The first thing we must recognize is that force is something fully real, even in created substances, whereas space, time, and motion have something of the nature of beings of reason: they are not true or real in themselvews, but only in so far as they involve the divine attributes of immensity, eternity, and activity, or the force of created substances. It follows immediately from this that there is no vacuum in space or in time, and also that motion considered apart from force (that is, considered as involving only the geometric notions of size and shape, and changes in them) is really nothing more than changes of place. Therefore motion, in so far as we experience it ... is nothing but a relationship ---as Descartes also recognized, when he defined it as the removal of something from the neighbourhood of one body to that of another. (sect. 37; a clear statement of Leibniz's relationalism.)

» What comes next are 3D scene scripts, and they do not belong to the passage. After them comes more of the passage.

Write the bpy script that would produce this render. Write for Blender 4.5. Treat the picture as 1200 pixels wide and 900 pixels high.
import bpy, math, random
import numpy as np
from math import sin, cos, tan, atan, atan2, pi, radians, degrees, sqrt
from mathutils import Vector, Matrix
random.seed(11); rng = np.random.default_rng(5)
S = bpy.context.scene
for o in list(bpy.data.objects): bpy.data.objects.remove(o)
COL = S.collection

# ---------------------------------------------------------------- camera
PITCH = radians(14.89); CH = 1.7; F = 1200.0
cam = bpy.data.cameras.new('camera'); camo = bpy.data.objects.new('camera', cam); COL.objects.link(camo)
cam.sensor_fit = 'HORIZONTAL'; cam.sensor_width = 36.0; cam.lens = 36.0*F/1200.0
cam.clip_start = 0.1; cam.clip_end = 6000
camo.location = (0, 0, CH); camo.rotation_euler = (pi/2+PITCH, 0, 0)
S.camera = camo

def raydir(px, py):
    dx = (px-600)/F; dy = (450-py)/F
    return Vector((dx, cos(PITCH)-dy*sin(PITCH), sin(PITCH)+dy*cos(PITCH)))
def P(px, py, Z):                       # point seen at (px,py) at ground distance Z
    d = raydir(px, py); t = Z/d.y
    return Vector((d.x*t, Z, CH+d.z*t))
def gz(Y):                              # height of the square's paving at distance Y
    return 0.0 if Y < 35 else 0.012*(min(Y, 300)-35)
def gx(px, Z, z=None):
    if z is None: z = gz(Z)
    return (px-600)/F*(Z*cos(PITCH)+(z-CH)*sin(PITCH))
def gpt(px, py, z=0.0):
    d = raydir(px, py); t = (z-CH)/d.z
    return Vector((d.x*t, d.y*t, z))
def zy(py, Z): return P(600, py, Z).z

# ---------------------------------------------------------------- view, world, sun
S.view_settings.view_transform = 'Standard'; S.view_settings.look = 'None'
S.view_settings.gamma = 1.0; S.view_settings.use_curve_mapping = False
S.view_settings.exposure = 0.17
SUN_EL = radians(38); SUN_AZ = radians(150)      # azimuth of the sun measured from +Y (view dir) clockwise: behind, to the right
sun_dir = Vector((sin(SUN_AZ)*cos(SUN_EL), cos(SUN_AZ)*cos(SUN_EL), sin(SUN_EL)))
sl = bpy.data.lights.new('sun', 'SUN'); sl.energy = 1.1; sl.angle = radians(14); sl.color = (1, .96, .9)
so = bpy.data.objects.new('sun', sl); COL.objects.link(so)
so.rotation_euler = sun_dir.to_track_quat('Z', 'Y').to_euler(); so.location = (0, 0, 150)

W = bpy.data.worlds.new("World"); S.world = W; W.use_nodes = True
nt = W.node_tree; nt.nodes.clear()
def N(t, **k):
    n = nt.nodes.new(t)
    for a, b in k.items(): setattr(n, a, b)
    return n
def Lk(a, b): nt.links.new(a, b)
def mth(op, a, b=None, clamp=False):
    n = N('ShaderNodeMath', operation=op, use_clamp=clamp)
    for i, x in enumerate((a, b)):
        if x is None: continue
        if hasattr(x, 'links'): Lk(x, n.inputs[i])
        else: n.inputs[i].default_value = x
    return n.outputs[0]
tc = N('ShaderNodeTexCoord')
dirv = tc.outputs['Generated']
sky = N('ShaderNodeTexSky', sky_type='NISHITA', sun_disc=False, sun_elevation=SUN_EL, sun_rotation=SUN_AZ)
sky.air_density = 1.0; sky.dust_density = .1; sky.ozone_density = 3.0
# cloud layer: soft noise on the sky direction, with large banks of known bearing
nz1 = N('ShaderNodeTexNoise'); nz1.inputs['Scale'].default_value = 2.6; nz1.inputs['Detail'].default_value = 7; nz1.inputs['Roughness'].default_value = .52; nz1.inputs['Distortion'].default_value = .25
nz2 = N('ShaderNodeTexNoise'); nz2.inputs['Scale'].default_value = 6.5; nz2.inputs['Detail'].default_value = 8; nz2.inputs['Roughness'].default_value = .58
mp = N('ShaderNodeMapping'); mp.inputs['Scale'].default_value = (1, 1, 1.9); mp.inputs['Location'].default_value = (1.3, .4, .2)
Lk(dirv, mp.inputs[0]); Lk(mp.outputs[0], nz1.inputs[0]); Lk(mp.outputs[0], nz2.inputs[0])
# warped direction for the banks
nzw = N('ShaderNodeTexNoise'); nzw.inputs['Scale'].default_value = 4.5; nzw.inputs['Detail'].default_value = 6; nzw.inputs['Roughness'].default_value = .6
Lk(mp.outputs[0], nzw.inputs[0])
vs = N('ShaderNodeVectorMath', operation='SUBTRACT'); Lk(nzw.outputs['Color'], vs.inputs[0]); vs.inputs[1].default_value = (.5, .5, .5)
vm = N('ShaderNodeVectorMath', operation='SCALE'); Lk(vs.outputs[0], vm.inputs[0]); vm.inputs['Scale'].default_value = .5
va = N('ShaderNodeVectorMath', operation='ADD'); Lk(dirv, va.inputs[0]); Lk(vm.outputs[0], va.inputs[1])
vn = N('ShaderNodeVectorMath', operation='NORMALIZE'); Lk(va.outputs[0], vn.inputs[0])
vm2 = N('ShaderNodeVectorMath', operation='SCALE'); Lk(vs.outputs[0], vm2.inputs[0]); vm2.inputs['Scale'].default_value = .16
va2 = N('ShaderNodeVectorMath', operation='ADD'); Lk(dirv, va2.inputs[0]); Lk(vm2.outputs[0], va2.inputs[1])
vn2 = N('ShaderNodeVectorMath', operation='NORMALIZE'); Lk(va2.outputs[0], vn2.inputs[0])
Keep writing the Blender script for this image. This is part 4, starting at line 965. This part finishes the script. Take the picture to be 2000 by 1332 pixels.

For the contemporary reader, it may be quite hard to make sense of Leibniz's notion of force. It must be noted that the basic idea is that there should be "moving force", something which can cause and sustain motion. In this respect, Leibniz's notion of force is quite different from the Newtonian notion. According to the Newtonian mechanics, force appears when a motion and its velocity is changed, and hence a force is associated with acceleration; otherwise, i.e. in any inertial motion, force is absent. Leibniz, on the contrary, asserts that a force is necessary even for a uniform, non-accelerated motion.

Also, one may ask: why do we need two kinds of force, active and passive? For an attempt at making sense of this, see Matsuou (1996).

Reference

松王政浩(1996)ライプニッツにおける「集合的」可能世界論の展開、博士学位論文、京都大学大学院文学研究科。